* Start Data provided *

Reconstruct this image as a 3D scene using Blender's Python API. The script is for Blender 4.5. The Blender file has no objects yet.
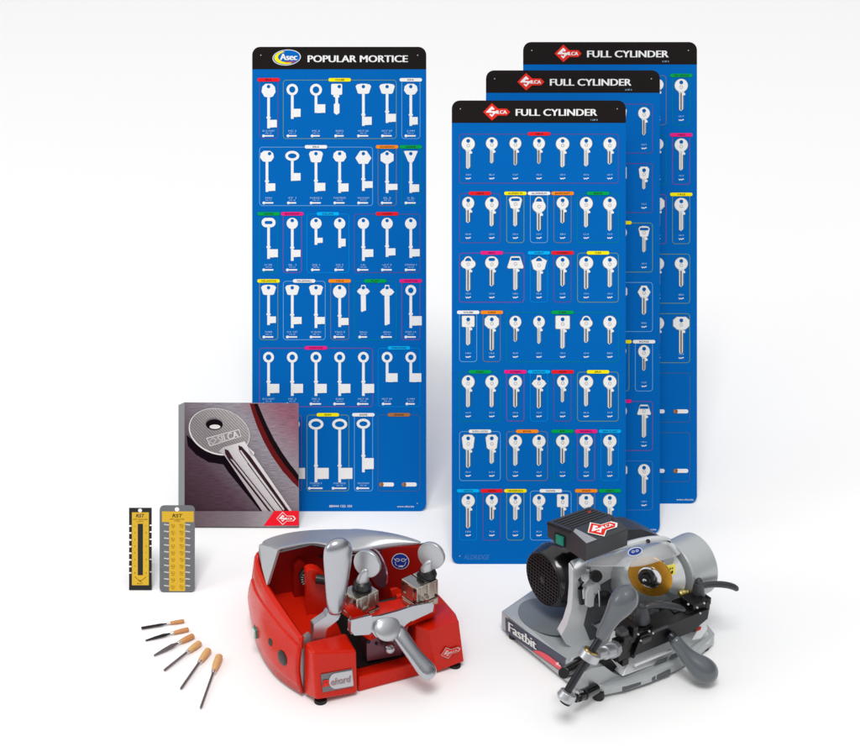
import bpy, bmesh, math, random
from mathutils import Vector, Matrix
random.seed(4)
COL = bpy.context.scene.collection
SC = bpy.context.scene
# ------------------------------------------------------------------ camera
PH = math.radians(26); F = 1700.; S = .0017
FW = Vector((0, math.cos(PH), -math.sin(PH))); UP = Vector((0, math.sin(PH), math.cos(PH)))
def ray(px, py): return FW + Vector((1, 0, 0)) * ((px - 430) / F) + UP * ((376 - py) / F)
CAM = -ray(430, 600) * (F * S)
def ground(px, py, z=0.):
    r = ray(px, py); return CAM + r * ((z - CAM.z) / r.z)
cd = bpy.data.cameras.new('camera'); cam = bpy.data.objects.new('camera', cd); COL.objects.link(cam)
cam.location = CAM; cam.rotation_euler = (math.pi / 2 - PH, 0, 0)
cd.sensor_fit = 'HORIZONTAL'; cd.sensor_width = 36; cd.lens = 36 * F / 860; cd.clip_start = .05; cd.clip_end = 500
SC.camera = cam
# ------------------------------------------------------------------ materials
def lin(c):
    c /= 255.; return c / 12.92 if c <= .04045 else ((c + .055) / 1.055) ** 2.4
def mat(name, rgb, rough=.5, metal=0., var=.05, vscale=60., bump=0., bscale=400., coat=0., srgb=True, stretch=None, spec=.5):
    m = bpy.data.materials.new(name); m.use_nodes = True; nt = m.node_tree; b = nt.nodes['Principled BSDF']
    if name.startswith(('ink_', 'board_', 'print_', 'gauge_ink')): spec = .04
    col = [lin(c) for c in rgb] if srgb else list(rgb)
    b.inputs['Roughness'].default_value = rough; b.inputs['Metallic'].default_value = metal
    b.inputs['Coat Weight'].default_value = coat; b.inputs['Coat Roughness'].default_value = .12
    b.inputs['Specular IOR Level'].default_value = spec
    tc = nt.nodes.new('ShaderNodeTexCoord'); n = nt.nodes.new('ShaderNodeTexNoise'); n.inputs['Scale'].default_value = vscale
    n.inputs['Detail'].default_value = 5
    src = tc.outputs['Object']
    if stretch:
        mp = nt.nodes.new('ShaderNodeMapping'); mp.inputs['Scale'].default_value = stretch
        nt.links.new(src, mp.inputs[0]); src = mp.outputs[0]
    nt.links.new(src, n.inputs['Vector'])
    cr = nt.nodes.new('ShaderNodeMix'); cr.data_type = 'RGBA'
    cr.inputs[6].default_value = [max(0, c * (1 - var)) for c in col] + [1]; cr.inputs[7].default_value = [min(1, c * (1 + var)) for c in col] + [1]
    nt.links.new(n.outputs[0], cr.inputs[0]); nt.links.new(cr.outputs[2], b.inputs['Base Color'])
    mr = nt.nodes.new('ShaderNodeMapRange'); mr.inputs[3].default_value = max(.02, rough * .85); mr.inputs[4].default_value = min(1, rough * 1.15)
    nt.links.new(n.outputs[0], mr.inputs[0]); nt.links.new(mr.outputs[0], b.inputs['Roughness'])
    if bump:
        n2 = nt.nodes.new('ShaderNodeTexNoise'); n2.inputs['Scale'].default_value = bscale; nt.links.new(src, n2.inputs['Vector'])
        bp = nt.nodes.new('ShaderNodeBump'); bp.inputs['Strength'].default_value = bump; bp.inputs['Distance'].default_value = .001
        nt.links.new(n2.outputs[0], bp.inputs['Height']); nt.links.new(bp.outputs[0], b.inputs['Normal'])
    return m
M = {}
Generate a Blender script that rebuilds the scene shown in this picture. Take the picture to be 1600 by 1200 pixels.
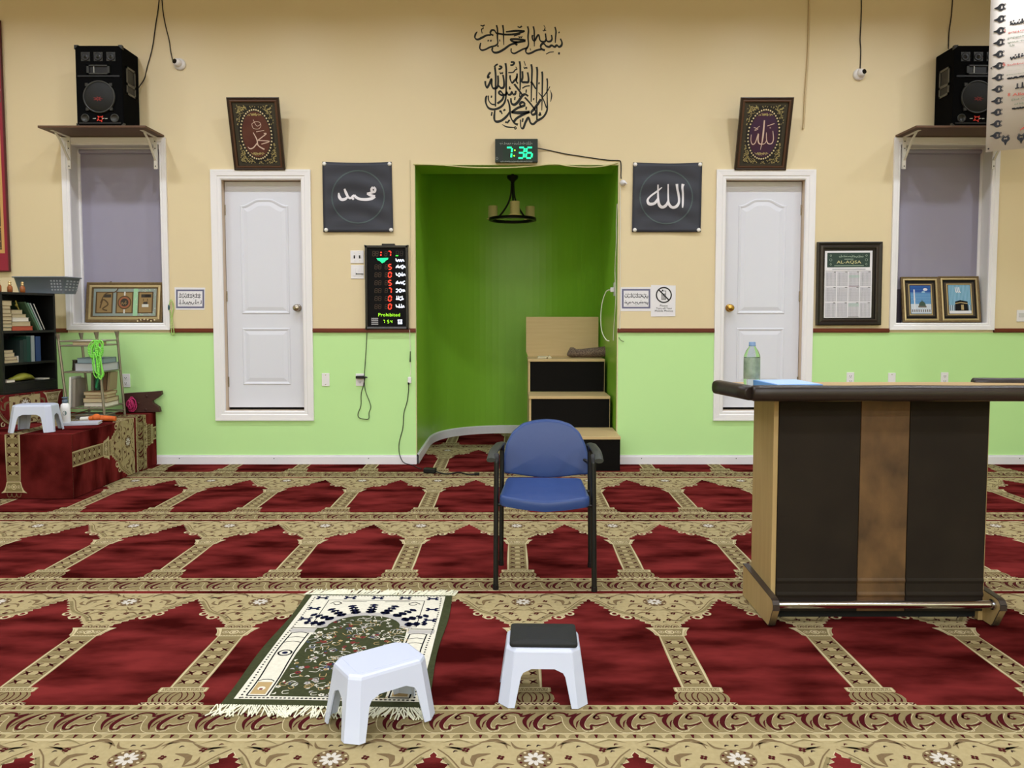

* End Data provided *

*The request*
Extract, from the material above, each line holding the word "script".

*Solution to the exercise*
Reconstruct this image as a 3D scene using Blender's Python API. The script is for Blender 4.5. The Blender file has no objects yet.
Generate a Blender script that rebuilds the scene shown in this picture. Take the picture to be 1600 by 1200 pixels.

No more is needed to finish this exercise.